Single Subject & Transparency in Legislation Act — Plain‑language explainer
Summary: My Act ends “mega‑bills,” hidden pork, and deceptive titles. Every bill must deal with one subject only, clearly stated in its title. No more riders, no more “and for other purposes,” no more Orwellian names that hide the truth. Citizens get clarity, courts get enforcement power, and Congress finally has to legislate in the open.
What my Act does
- One bill, one subject: Every law must focus on a single issue — no more thousand‑page omnibus packages.
- No hidden riders: Unrelated clauses are void and unenforceable.

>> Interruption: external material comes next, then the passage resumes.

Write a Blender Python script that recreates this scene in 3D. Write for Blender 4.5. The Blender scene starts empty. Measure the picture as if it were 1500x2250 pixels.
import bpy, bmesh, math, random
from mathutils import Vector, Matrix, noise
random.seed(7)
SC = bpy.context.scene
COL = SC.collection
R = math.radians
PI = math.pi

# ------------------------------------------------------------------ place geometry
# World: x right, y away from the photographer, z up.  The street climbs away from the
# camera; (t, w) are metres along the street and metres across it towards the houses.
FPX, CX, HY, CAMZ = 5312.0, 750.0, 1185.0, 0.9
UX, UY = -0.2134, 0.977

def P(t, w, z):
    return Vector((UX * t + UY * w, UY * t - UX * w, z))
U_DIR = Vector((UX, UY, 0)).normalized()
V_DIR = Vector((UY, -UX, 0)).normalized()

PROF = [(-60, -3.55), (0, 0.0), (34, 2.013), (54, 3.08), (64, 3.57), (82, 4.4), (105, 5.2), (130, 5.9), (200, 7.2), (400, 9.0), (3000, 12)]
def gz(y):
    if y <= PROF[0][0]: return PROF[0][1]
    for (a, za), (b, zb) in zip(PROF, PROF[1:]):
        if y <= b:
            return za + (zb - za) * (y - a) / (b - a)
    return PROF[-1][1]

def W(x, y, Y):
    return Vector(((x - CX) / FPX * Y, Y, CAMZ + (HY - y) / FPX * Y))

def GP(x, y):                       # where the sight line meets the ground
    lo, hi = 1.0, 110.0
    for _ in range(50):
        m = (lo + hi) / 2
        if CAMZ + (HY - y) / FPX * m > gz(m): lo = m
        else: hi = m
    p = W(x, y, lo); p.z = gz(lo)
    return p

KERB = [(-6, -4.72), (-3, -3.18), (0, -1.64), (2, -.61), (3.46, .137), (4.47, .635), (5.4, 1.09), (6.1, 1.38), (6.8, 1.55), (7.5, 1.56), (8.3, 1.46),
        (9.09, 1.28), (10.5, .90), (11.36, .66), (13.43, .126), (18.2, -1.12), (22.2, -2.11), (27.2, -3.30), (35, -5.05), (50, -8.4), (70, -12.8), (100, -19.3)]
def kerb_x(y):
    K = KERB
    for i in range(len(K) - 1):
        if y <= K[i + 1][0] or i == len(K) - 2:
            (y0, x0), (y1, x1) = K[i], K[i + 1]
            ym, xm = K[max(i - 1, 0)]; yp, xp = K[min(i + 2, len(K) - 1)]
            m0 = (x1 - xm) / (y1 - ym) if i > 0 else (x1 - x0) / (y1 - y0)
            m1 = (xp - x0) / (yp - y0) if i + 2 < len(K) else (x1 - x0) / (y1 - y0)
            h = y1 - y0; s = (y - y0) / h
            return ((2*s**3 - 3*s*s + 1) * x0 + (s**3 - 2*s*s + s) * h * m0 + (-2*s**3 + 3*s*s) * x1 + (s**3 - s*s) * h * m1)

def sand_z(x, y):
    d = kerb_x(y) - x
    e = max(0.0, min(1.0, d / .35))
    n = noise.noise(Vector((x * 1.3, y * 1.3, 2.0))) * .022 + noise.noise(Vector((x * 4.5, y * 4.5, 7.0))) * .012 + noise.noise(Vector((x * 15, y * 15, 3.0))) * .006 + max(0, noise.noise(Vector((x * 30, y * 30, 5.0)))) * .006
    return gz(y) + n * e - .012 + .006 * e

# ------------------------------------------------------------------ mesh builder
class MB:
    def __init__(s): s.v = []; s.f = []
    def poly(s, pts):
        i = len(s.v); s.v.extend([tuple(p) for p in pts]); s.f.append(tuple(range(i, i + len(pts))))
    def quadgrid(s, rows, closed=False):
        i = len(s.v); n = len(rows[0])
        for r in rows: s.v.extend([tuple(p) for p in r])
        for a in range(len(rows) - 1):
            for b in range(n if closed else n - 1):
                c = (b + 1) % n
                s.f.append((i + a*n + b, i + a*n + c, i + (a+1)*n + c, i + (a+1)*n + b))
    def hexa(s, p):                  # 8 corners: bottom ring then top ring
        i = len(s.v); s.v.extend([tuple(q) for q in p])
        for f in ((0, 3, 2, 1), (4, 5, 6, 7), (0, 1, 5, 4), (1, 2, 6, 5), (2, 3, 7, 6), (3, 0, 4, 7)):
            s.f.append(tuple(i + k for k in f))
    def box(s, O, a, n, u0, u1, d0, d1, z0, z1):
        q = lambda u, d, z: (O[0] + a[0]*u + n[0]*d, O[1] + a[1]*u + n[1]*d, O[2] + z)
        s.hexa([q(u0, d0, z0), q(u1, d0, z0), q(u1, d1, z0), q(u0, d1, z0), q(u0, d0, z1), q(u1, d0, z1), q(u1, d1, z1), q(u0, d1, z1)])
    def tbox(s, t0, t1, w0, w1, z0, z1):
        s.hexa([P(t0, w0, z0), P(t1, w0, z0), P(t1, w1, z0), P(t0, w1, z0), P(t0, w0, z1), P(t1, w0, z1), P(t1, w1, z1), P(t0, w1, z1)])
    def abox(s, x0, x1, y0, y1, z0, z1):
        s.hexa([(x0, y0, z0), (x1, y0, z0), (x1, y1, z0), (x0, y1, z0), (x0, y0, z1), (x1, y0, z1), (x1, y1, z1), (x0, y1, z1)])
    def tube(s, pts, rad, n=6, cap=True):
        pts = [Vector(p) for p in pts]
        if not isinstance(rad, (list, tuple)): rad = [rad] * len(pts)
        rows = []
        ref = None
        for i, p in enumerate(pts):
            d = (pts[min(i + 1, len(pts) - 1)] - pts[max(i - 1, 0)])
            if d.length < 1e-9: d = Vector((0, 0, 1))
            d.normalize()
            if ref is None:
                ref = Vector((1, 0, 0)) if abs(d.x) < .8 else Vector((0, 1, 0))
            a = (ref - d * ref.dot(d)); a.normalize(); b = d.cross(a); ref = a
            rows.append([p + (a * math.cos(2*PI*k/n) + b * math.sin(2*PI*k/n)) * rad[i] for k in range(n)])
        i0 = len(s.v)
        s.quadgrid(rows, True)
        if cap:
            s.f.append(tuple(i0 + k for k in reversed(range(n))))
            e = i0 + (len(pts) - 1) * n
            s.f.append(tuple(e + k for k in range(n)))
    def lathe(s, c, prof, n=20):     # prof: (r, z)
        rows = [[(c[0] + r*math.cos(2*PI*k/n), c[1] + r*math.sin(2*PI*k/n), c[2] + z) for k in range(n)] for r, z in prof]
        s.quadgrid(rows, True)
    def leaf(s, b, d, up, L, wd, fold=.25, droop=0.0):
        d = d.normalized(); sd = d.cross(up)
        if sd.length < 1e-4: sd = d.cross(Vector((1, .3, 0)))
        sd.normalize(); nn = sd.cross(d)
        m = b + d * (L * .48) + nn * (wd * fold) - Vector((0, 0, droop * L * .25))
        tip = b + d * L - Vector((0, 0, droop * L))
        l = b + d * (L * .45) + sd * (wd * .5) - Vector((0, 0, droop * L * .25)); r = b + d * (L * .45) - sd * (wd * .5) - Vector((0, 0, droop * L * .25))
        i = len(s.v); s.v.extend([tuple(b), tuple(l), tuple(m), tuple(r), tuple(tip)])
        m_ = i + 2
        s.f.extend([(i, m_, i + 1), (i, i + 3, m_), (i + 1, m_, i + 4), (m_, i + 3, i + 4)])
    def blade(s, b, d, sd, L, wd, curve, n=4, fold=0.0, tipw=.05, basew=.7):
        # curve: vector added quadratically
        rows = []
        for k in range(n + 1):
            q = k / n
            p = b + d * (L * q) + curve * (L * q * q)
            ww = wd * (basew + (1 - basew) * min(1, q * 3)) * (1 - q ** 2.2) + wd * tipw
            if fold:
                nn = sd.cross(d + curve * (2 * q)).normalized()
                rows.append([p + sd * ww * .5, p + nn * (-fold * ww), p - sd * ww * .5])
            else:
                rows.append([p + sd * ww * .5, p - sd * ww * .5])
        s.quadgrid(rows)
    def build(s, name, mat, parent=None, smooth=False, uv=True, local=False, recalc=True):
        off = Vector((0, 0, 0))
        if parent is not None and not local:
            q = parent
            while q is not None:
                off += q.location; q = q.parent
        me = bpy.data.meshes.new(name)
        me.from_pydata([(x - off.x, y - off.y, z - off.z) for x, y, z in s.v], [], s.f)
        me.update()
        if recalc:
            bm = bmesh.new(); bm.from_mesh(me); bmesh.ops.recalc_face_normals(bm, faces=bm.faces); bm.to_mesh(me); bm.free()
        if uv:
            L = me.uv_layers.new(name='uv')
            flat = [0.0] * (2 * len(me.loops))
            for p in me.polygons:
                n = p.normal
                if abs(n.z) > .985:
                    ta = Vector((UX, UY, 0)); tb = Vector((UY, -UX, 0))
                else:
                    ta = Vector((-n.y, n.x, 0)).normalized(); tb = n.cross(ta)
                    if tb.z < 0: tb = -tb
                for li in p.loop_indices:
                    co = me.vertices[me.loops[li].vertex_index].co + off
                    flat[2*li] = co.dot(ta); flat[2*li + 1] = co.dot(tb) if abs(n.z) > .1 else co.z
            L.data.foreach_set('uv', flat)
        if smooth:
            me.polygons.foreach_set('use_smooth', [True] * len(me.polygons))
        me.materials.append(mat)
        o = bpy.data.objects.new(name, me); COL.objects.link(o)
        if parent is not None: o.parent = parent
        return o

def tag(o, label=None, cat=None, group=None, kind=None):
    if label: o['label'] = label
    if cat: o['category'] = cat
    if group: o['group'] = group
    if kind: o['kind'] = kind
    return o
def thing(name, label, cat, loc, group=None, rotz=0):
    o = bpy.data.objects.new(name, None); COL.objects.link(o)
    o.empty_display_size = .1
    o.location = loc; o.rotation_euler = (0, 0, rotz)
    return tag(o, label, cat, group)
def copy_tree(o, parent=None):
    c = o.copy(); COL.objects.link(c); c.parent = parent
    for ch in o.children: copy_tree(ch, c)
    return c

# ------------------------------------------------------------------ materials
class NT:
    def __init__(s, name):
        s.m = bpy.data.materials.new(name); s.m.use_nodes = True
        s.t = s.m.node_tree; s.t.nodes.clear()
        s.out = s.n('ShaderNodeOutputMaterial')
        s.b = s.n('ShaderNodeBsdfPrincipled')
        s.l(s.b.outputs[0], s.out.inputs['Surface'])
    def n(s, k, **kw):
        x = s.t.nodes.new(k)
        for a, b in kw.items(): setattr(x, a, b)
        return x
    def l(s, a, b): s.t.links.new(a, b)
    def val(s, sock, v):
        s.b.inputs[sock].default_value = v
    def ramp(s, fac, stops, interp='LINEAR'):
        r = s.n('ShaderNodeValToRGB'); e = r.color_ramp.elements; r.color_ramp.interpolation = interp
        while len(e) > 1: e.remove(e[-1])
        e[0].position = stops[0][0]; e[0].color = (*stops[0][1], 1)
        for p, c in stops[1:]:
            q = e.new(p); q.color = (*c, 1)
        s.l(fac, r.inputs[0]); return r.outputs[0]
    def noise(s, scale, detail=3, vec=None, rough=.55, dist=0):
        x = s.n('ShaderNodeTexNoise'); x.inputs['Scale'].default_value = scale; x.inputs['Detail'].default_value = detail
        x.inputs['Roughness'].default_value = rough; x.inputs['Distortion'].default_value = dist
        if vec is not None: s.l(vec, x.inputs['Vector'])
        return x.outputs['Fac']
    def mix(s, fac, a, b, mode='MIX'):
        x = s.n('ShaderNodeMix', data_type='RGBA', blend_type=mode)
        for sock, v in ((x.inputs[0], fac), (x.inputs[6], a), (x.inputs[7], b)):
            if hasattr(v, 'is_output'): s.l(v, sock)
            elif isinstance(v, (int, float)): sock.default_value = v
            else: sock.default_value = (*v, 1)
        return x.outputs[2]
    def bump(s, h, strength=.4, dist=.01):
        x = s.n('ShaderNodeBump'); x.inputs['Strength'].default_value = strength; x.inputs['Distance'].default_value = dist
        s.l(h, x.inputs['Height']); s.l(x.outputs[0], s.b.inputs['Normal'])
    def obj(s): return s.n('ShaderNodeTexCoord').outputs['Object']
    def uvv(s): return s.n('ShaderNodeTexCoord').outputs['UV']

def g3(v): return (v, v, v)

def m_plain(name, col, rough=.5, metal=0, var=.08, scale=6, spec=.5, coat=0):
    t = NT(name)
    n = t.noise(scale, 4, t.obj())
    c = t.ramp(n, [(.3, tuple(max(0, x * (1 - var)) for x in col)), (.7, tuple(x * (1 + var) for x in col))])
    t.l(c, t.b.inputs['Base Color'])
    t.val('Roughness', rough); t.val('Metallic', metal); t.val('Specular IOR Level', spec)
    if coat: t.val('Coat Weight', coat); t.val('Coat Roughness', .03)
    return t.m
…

- Clear, honest titles: Bans deceptive or promotional names. Titles must neutrally describe the bill’s actual contents.
- Transparency: Each section cites its legal authority; bills must be public 72 hours before a vote; no “and for other purposes” catch‑alls.
- Citizen enforcement: Courts can strike down unrelated provisions or misleading titles without killing the whole bill.
- Penalties for Congress: Sponsors of deceptive or multi‑subject bills face censure; committees lose budget if they report them out.
Why it matters
- Ends mega‑bills: No more log‑rolling or hostage‑taking votes.
- Stops pork and poison pills: Every clause must be germane to the subject.
- Honest names: No more Orwellian titles that promise one thing but do another.
- Empowers citizens: Gives voters and courts the power to hold Congress accountable.
- Future‑proof: Locks in transparency and accountability for the next generation of lawmaking.
Legal backbone
- Congressional Budget Act of 1974 (2 U.S.C. 621 et seq.) — current framework that enables omnibus appropriations.
- House Rule XXI, Clause 7 — weakly enforced ban on legislating in appropriations bills.
- State single‑subject rules — Florida, California, Colorado constitutions.
- International examples — Philippines and Switzerland enforce single‑subject principles.
- GAO reports — document opacity in riders and appropriations.
- Scholarly work — Yale Law & Policy Review on deceptive bill titles; The Conversation on misleading names.
Bottom line: “My Act ends the Christmas‑tree bills, bans deceptive titles, and forces Congress to legislate issue by issue, in the open, with no hidden pork.”